Karen Evans, administrator of the Office of E-Government and Information Technology in OMB, says that she expects all federal agencies to meet the IPv6 deadline.

"We have no reason to believe that agencies are not going to meet the deadline," Evans says. "Based on everything they have been reporting to us and how the process is supposed to work, there is no reason for the agencies not to be able to demonstrate compliance with IPv6."

Evans said 10 cabinet-level agencies have submitted the required e-mail to OMB from their CIOs stating that they have successfully transmitted IPv6 packets. Evans expects to receive similar e-mails from 14 other cabinet-level agencies in the next few days.

"They've done the work; they just need to send in the notification to OMB to validate the work that's been done," Evans says. "This doesn't mean I'm in a panic because I haven't received the form from 14 agencies. This is normal. We track [IPv6 progress] on a quarterly basis...We have no reason to believe that we won't receive the other notifications."

Evans says no federal agency has notified OMB of having failed to pass IPv6 packets successfully over the backbone network, and no federal agency has asked for an extension beyond June 30.

"It's a huge accomplishment for all of us to make the deadline," Evans says. "Agencies had to buy IPv6-compliant hardware, put the services out there and properly implement them so that they can run IPv6 across their backbones."

Even more important to the Bush Administration is the fact that the US federal government met its IPv6 deadline without a huge influx of cash.

When the federal IPv6 mandate was being considered, some IPv6 marketers said the US federal government needed to spend upwards of US$10 billion on IPv6 transition. OMB proved them wrong.

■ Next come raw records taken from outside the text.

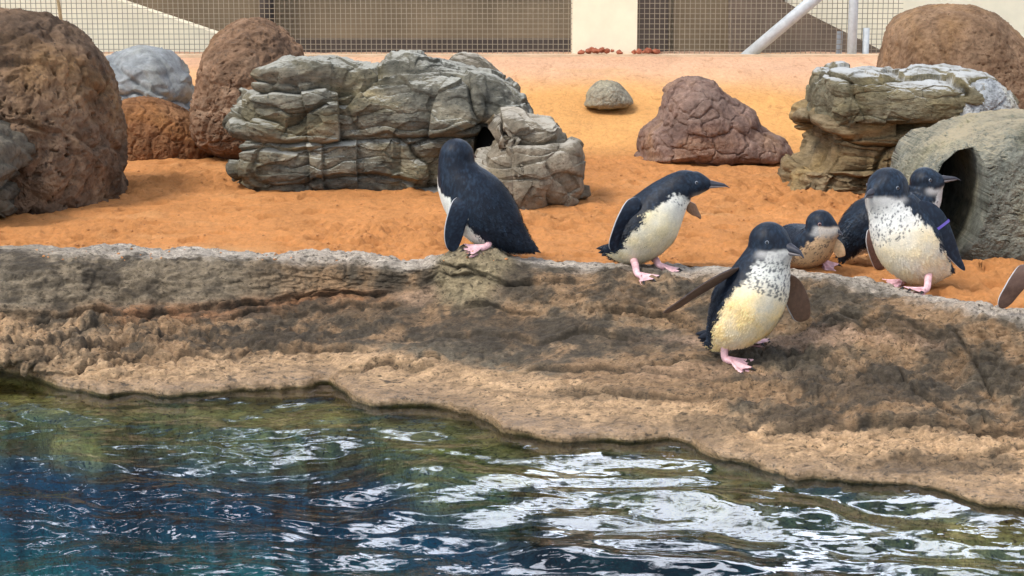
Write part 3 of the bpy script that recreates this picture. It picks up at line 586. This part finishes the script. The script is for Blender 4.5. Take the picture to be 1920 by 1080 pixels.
for k in range(7):
    z = zt-.1+k*.42
    mesh_obj('rail', *box((bx(520), BY-.045, z), (bx(1070), BY-.003, z+.10)), m_darkw, bld, bl, smooth=False)
V, T = prism([(bx(-1500), zT+.08), (bx(1150), zT+.08), (bx(300), zL), (bx(-1500), zL)], BY-.015, BY+.3); mesh_obj('added_reflection_wall', V, T, m_darkw, bld, bl, smooth=False)  # added unseen upper wall, darkens the water reflections at the left
mesh_obj('roof', *box((bx(-1500), BY-.1, zT), (bx(4000), BY+3, zT+.07)), m_roof, bld, bl, smooth=False)
# sloping walls between the fence and the building
def ramp_wall(name, label, pts, y0, y1, m):
    poly = [(float(U(x, y, y0)[0]), float(U(x, y, y0)[2])) for x, y in pts]
    V, T = prism(poly, y0, y1); loc = np.array([poly[0][0], y0, zt-.3]); return tag(mesh_obj(name, V, T, m, loc=loc, smooth=False), label, 'wall')
ramp_wall('ramp_wall', 'dark brown wall with a sloping top behind the galvanised diagonal brace', [(1372, 200), (1372, -50), (1455, -5), (1700, 118), (1800, 170), (1800, 200)], 9.7, 9.85, plain('ramp_brown', (.17, .12, .085), .85, .2, 8))
ramp_wall('ramp_wall', 'cream wall with a sloping top behind the left part of the mesh', [(-300, 200), (-300, -120), (130, -30), (480, 88), (520, 112), (520, 200)], 9.7, 9.85, m_cream)
# red-brown litter on the kerb
lit = []
for x0, x1, n in ((1086, 1160, 26), (1180, 1240, 16)):
    for k in range(n):
        t = rng.uniform(); px_ = x0+(x1-x0)*t; r_ = rng.uniform(.008, .018)
        c_ = np.array([X8(px_), FY-.06+rng.uniform(-.04, .0), zt+.02+rng.uniform(0, .018)*math.sin(math.pi*t)])
        a_ = np.linspace(0, 2*np.pi, 7, endpoint=False); th_ = np.linspace(.05, np.pi-.05, 5)
        S_ = np.stack([np.sin(th_)[:, None]*np.cos(a_), np.sin(th_)[:, None]*np.sin(a_), np.cos(th_)[:, None]*np.ones(7)*.7], -1)
        lit.append(((c_+S_*r_*rng.uniform(.7, 1.3, (5, 7, 1))).reshape(-1, 3), gfaces(5, 7, True)))
V, Fq = join(lit); tag(mesh_obj('leaf_litter', V, Fq, plain('red_litter', (.33, .10, .05), .8, .3), smooth=False), 'red-brown clumps of litter lying along the kerb below the cream pillar', 'leaf litter', kind='stuff')

# ------------------------------------------------------------------ penguins
M_feather, nt, b = new_mat('feathers'); v = gvec(nt)
c = attr(nt).outputs['Color']; a = noise(nt, 260, 4, .7, v)
c = mixc(nt, .7, c, ramp(nt, a, [(.3, .8), (.5, 1.), (.72, 1.2)]), 'MULTIPLY')
nt.links.new(c, b.inputs['Base Color']); b.inputs['Roughness'].default_value = .5; b.inputs['Specular IOR Level'].default_value = .22
n1 = bump(nt, noise(nt, 130, 4, .6, gvec(nt, (1, 1, .4))), .35, .0022); nt.links.new(n1, b.inputs['Normal'])
m_beak = plain('dark_beak', (.035, .035, .045), .35, .2, 60); m_beakl = plain('grey_beak', (.16, .14, .14), .4, .2, 60)
m_foot = plain('pink_skin', (.72, .43, .44), .5, .3, 60, .0006); m_claw = plain('black_claw', (.02, .018, .018), .4, .1, 60)
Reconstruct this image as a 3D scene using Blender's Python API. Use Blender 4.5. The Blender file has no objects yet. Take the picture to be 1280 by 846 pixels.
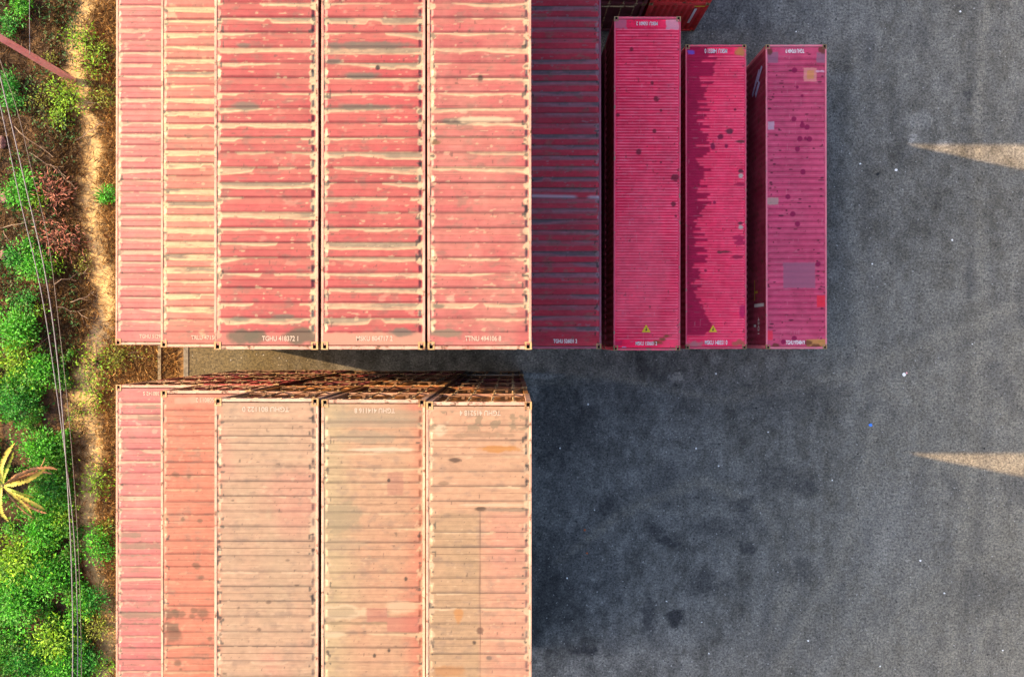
import bpy, bmesh, math, random
import numpy as np
from mathutils import Vector, Matrix
random.seed(7)
rng = np.random.default_rng(11)
scene = bpy.context.scene
COL = scene.collection
R = math.radians

# ------------------------------------------------------------------ camera numbers
F_PX, CAM_H = 1020.0, 35.6                     # focal length in pixels of a 1280 wide picture, camera height
def S(z): return F_PX / (CAM_H - z)            # pixels per metre at height z
def W(px, py, z=0.0): return ((px - 640) / S(z), (423 - py) / S(z))

# ------------------------------------------------------------------ noise
def _h(ix, iy, seed):
    n = (ix.astype(np.int64) * 374761393 + iy.astype(np.int64) * 668265263 + seed * 1442695041) & 0xffffffff
    n = ((n ^ (n >> 13)) * 1274126177) & 0xffffffff
    n = ((n ^ (n >> 16)) * 2246822519) & 0xffffffff
    return ((n ^ (n >> 15)) & 0xffffff) / float(0xffffff)
def vn(x, y, seed=0):
    x = np.asarray(x, float); y = np.asarray(y, float)
    x, y = np.broadcast_arrays(x, y)
    ix = np.floor(x); iy = np.floor(y); fx = x - ix; fy = y - iy
    fx = fx * fx * (3 - 2 * fx); fy = fy * fy * (3 - 2 * fy)
    a = _h(ix, iy, seed); b = _h(ix + 1, iy, seed); c = _h(ix, iy + 1, seed); d = _h(ix + 1, iy + 1, seed)
    return (a * (1 - fx) + b * fx) * (1 - fy) + (c * (1 - fx) + d * fx) * fy
def fbm(x, y, seed=0, o=4):
    s = 0; a = .5; t = 0
    for k in range(o):
        s = s + a * vn(x * 2**k, y * 2**k, seed + 17 * k); t += a; a *= .55
    return s / t
def sst(a, b, x):
    t = np.clip((x - a) / (b - a), 0, 1); return t * t * (3 - 2 * t)
def mix(c, col, m):
    return c * (1 - m[..., None]) + np.asarray(col, float) * m[..., None]

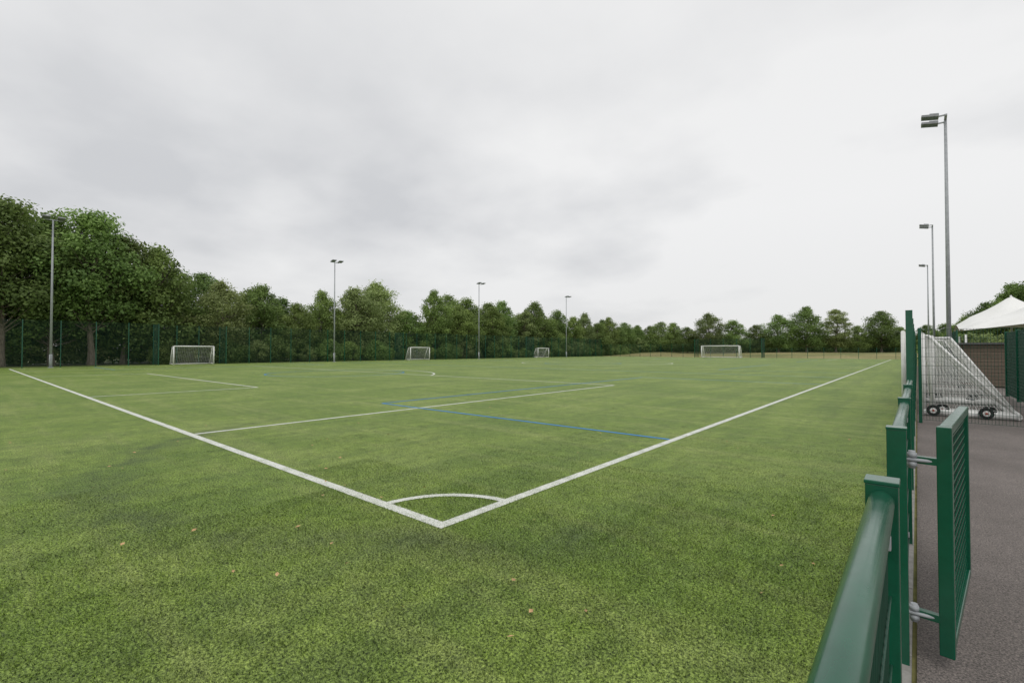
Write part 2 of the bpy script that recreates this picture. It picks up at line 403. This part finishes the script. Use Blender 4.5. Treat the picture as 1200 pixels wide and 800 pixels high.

Instead, the US government is migrating to IPv6 through its regular tech refresh budget with some minor additional spending in training and network engineering.

"We're going through this transition based on the life cycle of our IT investments," Evans says. "The infrastructure that agencies were buying already have IPv6 capabilities.... If we had done this as an after-thought, then it would have been a huge cost....We're transitioning to IPv6 in a very concerted way."